Keeping the same energy is not the same thing as keeping the same momentum. It’s impossible to do both at once, if you’re changing the mass.

That’s a valid point. I should have said “no significant orbital change”, since we’ve long been able to measure tiny changes like the moon moving away from us a couple of centimeters per year.

Note that though the Sun loses an estimated 1.5 x 1017 kg of mass per year due to emission of energy, it also loses an estimated 4 x 1016 kg on an annualized average due to coronal mass ejections. It’s no surprise that this is having a tiny effect on planetary orbits. (This compares to the mass of the Earth at 6 x 1024 kg.)

This thread makes me mindful (ha) of the studies focused on damage to the brain and visual cortices due to prolonged space flight.

One such study

Although we are only talking about a 10% reduction, could such a shift cause premature vision and brain damage? What about the mechanisms of the human heart and circulatory system?
Just because the gravity has shifted from 1.0 to 0.9 ( instead of, say, 1.0 to 1.5 ) doesn’t mean there would be no repercussions.

A few posts here have talked about humans moving around in 0.9 gravity.
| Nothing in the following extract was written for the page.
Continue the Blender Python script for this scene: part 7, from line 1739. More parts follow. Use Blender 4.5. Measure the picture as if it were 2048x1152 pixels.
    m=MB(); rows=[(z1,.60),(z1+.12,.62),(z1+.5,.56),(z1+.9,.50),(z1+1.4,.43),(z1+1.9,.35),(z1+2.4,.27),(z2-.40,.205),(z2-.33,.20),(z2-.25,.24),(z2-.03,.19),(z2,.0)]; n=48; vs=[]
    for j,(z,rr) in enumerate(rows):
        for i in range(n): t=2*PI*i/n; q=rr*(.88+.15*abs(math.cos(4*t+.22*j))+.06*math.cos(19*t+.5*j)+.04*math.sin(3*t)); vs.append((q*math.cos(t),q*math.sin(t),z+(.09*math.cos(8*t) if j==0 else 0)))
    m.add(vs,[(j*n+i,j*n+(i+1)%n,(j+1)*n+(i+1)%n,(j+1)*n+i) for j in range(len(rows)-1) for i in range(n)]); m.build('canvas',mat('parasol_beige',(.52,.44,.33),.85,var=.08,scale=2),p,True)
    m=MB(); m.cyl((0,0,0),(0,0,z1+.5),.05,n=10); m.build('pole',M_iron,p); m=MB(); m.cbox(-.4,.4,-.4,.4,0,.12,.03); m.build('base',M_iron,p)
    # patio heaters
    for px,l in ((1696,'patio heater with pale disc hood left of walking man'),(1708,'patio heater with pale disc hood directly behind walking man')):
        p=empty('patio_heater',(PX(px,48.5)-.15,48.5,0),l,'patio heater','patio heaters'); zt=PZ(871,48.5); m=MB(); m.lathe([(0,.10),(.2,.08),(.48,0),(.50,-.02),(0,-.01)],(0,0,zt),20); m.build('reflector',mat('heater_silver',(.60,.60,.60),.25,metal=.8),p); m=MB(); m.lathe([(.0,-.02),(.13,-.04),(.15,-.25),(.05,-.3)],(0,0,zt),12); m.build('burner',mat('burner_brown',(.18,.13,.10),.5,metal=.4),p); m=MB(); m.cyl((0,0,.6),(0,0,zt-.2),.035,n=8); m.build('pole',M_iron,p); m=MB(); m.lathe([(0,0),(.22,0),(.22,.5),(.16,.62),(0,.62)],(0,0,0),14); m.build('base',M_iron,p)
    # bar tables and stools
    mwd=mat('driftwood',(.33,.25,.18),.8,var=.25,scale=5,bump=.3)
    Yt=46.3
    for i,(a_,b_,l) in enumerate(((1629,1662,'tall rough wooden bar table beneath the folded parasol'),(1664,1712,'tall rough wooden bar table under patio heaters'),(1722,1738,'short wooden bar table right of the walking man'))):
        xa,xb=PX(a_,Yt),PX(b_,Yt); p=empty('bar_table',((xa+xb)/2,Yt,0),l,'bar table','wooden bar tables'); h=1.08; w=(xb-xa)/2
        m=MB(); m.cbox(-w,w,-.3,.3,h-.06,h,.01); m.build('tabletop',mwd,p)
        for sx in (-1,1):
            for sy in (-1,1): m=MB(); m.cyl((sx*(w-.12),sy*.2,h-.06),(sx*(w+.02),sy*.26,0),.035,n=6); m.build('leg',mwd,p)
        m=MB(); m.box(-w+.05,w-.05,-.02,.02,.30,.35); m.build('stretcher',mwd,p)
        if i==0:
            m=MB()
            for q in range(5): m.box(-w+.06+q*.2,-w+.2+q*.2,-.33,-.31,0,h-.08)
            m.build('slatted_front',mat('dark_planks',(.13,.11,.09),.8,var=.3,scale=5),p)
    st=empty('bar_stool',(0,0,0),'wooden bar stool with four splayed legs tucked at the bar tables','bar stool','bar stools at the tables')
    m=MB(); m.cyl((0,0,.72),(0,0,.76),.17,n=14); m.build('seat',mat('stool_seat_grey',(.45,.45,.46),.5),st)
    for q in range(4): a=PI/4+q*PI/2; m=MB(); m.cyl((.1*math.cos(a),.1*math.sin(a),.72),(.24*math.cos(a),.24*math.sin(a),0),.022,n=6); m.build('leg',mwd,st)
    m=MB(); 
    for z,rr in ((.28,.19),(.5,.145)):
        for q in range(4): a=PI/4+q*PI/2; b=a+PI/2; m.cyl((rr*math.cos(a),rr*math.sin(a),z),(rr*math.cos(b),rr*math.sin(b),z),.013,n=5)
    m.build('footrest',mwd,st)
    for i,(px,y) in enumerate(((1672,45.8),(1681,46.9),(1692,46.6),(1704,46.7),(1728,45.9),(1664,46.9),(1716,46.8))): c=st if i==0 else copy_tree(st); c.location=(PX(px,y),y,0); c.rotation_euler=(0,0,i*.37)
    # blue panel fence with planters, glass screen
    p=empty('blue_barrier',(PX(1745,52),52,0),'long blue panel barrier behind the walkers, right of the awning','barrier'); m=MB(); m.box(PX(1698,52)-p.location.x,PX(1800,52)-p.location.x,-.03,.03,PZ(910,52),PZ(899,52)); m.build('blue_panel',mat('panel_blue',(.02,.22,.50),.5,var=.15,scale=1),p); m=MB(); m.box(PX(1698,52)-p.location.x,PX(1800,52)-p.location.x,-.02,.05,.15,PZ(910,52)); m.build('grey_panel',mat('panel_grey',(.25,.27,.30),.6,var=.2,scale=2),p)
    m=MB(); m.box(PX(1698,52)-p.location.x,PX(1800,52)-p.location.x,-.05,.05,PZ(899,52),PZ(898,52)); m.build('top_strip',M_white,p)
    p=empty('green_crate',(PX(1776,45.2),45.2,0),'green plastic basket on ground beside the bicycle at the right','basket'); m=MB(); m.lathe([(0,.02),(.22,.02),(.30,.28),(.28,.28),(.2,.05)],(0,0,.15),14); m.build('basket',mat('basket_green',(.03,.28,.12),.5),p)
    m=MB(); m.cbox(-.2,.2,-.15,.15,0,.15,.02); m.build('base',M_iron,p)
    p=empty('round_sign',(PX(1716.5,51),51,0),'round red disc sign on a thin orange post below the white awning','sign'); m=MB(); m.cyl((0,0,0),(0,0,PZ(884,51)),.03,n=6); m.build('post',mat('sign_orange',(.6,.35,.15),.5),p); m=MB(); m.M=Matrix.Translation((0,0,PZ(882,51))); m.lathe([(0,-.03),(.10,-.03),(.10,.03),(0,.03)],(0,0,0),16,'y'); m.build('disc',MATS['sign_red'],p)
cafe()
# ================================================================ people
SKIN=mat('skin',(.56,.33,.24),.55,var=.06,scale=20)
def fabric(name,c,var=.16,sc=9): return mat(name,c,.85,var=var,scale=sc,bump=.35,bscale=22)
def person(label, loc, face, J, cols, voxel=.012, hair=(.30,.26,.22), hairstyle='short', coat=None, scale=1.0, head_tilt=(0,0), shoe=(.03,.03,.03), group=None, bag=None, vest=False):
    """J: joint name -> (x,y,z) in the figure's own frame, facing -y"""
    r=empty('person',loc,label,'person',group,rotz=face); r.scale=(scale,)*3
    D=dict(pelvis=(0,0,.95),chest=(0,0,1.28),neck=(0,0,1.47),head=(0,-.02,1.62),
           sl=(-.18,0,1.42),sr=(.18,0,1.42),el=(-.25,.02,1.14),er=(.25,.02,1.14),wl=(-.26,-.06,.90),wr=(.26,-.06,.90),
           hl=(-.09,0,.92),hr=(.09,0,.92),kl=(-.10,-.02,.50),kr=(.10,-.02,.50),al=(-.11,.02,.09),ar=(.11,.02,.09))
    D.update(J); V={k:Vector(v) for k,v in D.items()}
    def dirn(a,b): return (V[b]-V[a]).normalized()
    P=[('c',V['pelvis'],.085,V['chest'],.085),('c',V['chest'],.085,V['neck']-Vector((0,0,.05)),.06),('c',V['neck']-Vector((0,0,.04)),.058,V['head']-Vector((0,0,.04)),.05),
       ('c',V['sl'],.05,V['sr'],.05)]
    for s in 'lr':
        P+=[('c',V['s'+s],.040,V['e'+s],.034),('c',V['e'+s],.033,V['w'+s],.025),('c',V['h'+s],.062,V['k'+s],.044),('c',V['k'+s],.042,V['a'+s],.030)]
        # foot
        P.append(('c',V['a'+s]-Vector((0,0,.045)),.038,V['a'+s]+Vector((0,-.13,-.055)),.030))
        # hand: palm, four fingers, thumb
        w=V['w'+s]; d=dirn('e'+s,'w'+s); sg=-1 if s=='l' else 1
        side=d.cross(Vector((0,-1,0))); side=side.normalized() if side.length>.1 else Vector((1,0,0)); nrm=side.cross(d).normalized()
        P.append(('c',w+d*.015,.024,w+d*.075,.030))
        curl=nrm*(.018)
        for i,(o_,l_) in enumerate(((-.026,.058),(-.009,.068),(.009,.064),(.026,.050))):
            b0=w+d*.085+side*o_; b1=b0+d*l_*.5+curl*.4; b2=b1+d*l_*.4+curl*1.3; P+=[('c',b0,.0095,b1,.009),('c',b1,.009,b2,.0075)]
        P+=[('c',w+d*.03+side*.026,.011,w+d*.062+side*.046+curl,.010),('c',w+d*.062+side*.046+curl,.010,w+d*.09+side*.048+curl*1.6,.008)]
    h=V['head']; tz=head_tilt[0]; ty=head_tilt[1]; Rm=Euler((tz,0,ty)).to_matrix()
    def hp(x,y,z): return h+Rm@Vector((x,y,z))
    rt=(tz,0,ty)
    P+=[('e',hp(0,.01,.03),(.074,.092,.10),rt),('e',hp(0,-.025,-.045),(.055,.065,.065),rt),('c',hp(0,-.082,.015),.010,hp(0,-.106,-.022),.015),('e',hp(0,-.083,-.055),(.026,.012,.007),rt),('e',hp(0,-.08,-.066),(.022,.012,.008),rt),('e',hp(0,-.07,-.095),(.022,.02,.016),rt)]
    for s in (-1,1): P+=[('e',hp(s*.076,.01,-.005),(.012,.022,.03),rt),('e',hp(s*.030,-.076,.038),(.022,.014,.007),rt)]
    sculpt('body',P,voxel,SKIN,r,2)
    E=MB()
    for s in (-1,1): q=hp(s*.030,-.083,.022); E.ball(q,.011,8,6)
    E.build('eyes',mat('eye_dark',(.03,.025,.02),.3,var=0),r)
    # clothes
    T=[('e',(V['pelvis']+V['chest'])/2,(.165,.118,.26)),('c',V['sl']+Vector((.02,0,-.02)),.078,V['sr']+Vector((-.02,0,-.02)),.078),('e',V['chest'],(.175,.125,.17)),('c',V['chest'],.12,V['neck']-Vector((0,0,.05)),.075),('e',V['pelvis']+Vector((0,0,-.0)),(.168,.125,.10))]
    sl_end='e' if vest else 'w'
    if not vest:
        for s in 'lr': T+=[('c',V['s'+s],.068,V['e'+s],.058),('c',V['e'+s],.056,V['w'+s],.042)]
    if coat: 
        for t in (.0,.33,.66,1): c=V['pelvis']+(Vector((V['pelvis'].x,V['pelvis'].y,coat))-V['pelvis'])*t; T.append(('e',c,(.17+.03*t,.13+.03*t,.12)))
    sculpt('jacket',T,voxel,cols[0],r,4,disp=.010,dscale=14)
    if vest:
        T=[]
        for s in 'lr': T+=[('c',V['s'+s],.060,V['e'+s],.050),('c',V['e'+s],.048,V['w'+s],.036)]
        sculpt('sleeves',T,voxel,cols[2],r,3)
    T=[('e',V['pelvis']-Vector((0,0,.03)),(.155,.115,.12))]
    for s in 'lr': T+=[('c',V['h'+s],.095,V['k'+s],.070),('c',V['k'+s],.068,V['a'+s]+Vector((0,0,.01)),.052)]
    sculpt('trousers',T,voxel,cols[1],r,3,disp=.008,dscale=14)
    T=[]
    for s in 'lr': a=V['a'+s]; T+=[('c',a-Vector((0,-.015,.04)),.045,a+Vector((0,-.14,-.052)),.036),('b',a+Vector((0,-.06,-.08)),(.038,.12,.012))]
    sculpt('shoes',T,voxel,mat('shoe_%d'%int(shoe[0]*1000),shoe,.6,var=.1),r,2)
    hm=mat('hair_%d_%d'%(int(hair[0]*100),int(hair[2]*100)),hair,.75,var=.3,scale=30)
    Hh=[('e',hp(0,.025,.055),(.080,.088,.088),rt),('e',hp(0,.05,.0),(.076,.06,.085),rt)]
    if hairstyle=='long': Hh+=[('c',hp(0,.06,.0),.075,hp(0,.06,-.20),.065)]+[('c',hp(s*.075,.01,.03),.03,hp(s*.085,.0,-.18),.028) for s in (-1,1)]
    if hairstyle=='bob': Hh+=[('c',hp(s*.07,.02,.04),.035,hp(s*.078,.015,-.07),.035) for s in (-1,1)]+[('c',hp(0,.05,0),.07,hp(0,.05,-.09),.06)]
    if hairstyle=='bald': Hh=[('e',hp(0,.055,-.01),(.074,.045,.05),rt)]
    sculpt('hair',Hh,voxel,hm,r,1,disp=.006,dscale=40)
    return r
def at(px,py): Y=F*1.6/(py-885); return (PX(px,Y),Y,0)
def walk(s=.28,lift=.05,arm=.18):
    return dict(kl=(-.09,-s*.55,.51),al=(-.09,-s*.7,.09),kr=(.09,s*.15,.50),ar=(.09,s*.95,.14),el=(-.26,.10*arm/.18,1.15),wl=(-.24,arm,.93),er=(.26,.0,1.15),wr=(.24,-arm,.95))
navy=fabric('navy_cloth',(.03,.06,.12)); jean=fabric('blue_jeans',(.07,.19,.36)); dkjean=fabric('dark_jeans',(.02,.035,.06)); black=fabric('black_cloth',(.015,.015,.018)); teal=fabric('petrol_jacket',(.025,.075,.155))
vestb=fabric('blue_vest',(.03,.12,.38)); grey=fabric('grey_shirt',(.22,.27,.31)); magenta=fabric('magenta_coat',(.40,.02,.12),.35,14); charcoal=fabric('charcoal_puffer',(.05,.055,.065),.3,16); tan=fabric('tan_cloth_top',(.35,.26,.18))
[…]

What about the impact on their bodies just existing in 0.9 ?

Although we obviously have no data from people living for any duration in a 0.9 g field, space physiologists have done a lot of bed rest and other simulated fractional gravity studies to evaluate the impact of living in fractional gravity. While these are generally concerned with accelerations of 0.5 g or less, it seems unlikely that being in a 0.9 g field would cause serious detrimental effects for adults, and while it might have some impact upon infant and childhood development there is no real reason to think that it would be severely detrimental, i.e. a lack of bone densification, spinal alignment, et cetera. The general consensus by space physiologists is that 0.5 g or greater is probably the minimum threshold to avoid the most severe syndromes from living in less than an Earth gravity field, but again, that is extrapolation, not direct experience.